Under colonial law a woman could be severely punished simply for speaking her mind. Nineteenth century Portsmouth historian John Scribner Jenness cited a number of court cases where a woman of the Isles of Shoals in the 1600s was fined or whipped as a “common scold” for speaking against a neighbor, officer of the law, or her husband. The term comes from English common law where a “common scold” was considered “a troublesome and angry person who broke the public peace by habitually chastising, arguing and quarreling.”
Scolds were almost always women. The “ducking stool,” a punishment borrowed from our English ancestors, was designed to publicly humiliate women who quarreled or repeatedly spoke out. According to the Encyclopedia Britannica, “the apparatus consisted of a wooden or iron armchair onto which the culprit was strapped. The chair was attached to a long wooden beam, usually located alongside a pond or river, and was lowered into the water. Repeated duckings routinely proved fatal, the victim dying of shock or drowning.”

In nearby Hampton, NH Eunice Cole was frequently jailed as a witch in the late 17th century. Her crime was that she expressed herself loudly and did not back down in the face of authority. The complaint of witchcraft was likely a tactic used by Goody Cole’s neighbors in a dispute over property ownership.
While few New Englanders were hanged for witchcraft, the tradition of torturing and executing thousands of people suspected of having supernatural powers — mostly women — has a long and dark history in Europe. And it’s worth remembering that three of the four people hanged at South Cemetery in Portsmouth in the mid-18th century were women. A jury of 12 men found Ruth Blay, Sarah Simpson, and Penelope Kenny guilty, not of infanticide, but of concealing the death of a live-born or stillborn child.
Unseen America
The historic record for New Hampshire’s founding century is scarce and what exists is almost exclusively about influential white males. We have no diaries from women until 1750 and few letters. And while 19th century journalists Charles Brewster and Tobias Ham Miller often remembered to include a few anecdotes about Portsmouth women in their newspaper articles, the dearth of data about women can be frustrating even to the most dedicated researcher. A published biography about a Portsmouth businessman, for example, notes that he “fathered” a dozen children, yet his wife goes unnamed. When mentioned in documents, right into the 20th century, women were often recorded as “the wife of” or as “Mrs. John Doe,” their identities and their personalities stripped away.

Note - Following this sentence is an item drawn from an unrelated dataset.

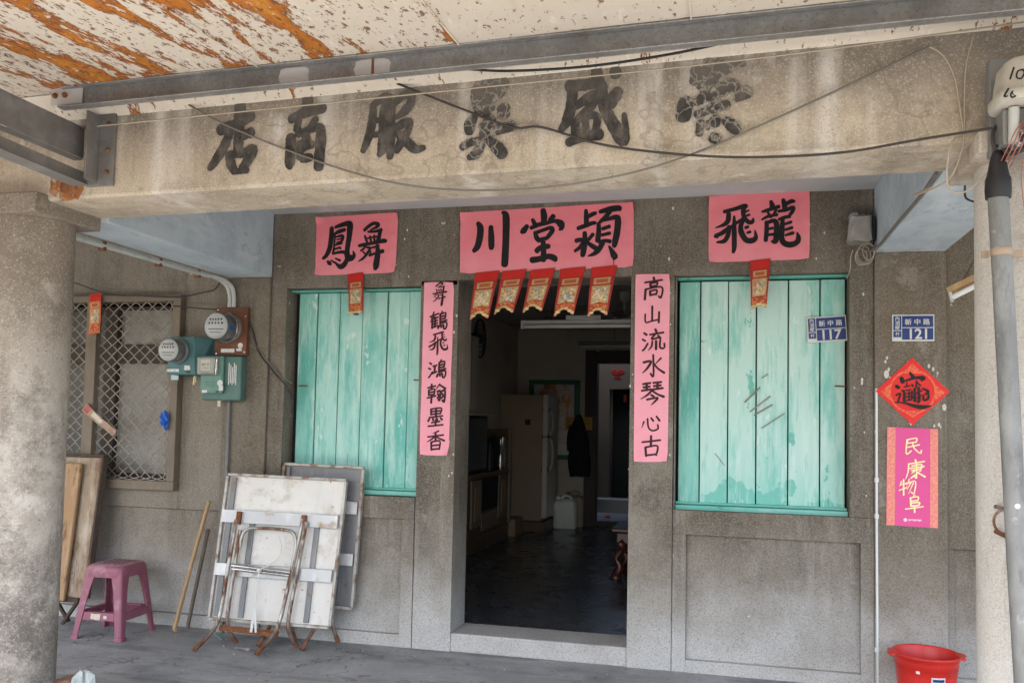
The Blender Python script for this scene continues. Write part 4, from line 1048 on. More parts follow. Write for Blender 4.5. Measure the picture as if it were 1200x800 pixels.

There are exceptions, of course, and Portsmouth has come a long way in recent years by focusing on the lives of local women in lectures, books, exhibitions, feature stories, and walking tours. Names like Celia Thaxter, Mary Carey Dondero, Ona Judge, Harriet Livermore, Martha Hilton Wentworth, Sarah Purcell, Virginia Tanner, Bridgett Graffort, Sarah Haven Foster, Maren Hontvet, Dorothy Vaughan, Esther Buffler, Betty Hill, and dozens more are being woven into the narrative of New Hampshire’s only seaport. But they remain the exceptions. A Wikipedia page entitled “List of People from Portsmouth, New Hampshire,” includes only 12 women out of 114 memorable names.
And while the future looks bright for the history of women, the past remains a vague and lonely landscape. Pulling a local history book off the shelf at random we find the History of Rockingham and Strafford Counties, published in 1882. This gigantic 900-page volume measures four inches thick and weighs 10 pounds. It includes hundreds of engraved portraits of prominent local citizens edged in gold foil–and not one of them is a woman. The even heavier four-volume History of The Granite State of the United States by James Duane Squiers contains almost a hundred full-page portraits, again flecked in gold and each separated by a delicate sheet of tissue paper. It was published in 1956 and yet it contains only one portrait of a woman.
The impact is undeniable. In an article about women in history textbooks (“Voices Not Heard”), media specialist Joyce A. Delaney pointed out “a noticeable imbalance” in the importance of women’s roles in American history to that of men. American history texts focused on the pivotal role of men in shaping the nation, Delaney wrote, while offering “little more than lip service to the contributions of women.”
That article was published in 1995. Things have gotten a lot better since then. At least, they were getting better until July 2019 when the President of the United States told four female members of the House of Representatives to “go back” to where they came from. The most powerful man on the planet then called the four minority women “a very racist group of troublemakers who are young, inexperienced, and not very smart.” One of the women, he added, is a “crazed lunatic.”
In the past, the same president has openly described prominent women using words like “slob, pig, fat, crazy, wacky, Miss Piggy, unattractive, crooked, low-I.Q., goofy, ugly, stupid” and worse. As with the ducking stool of days gone by, the president’s goal is to punish outspoken women with public humiliation. Future historians will judge whether such medieval tactics were effective in sending outspoken women back home–or whether American voters elected to return decorum and dignity to the presidency.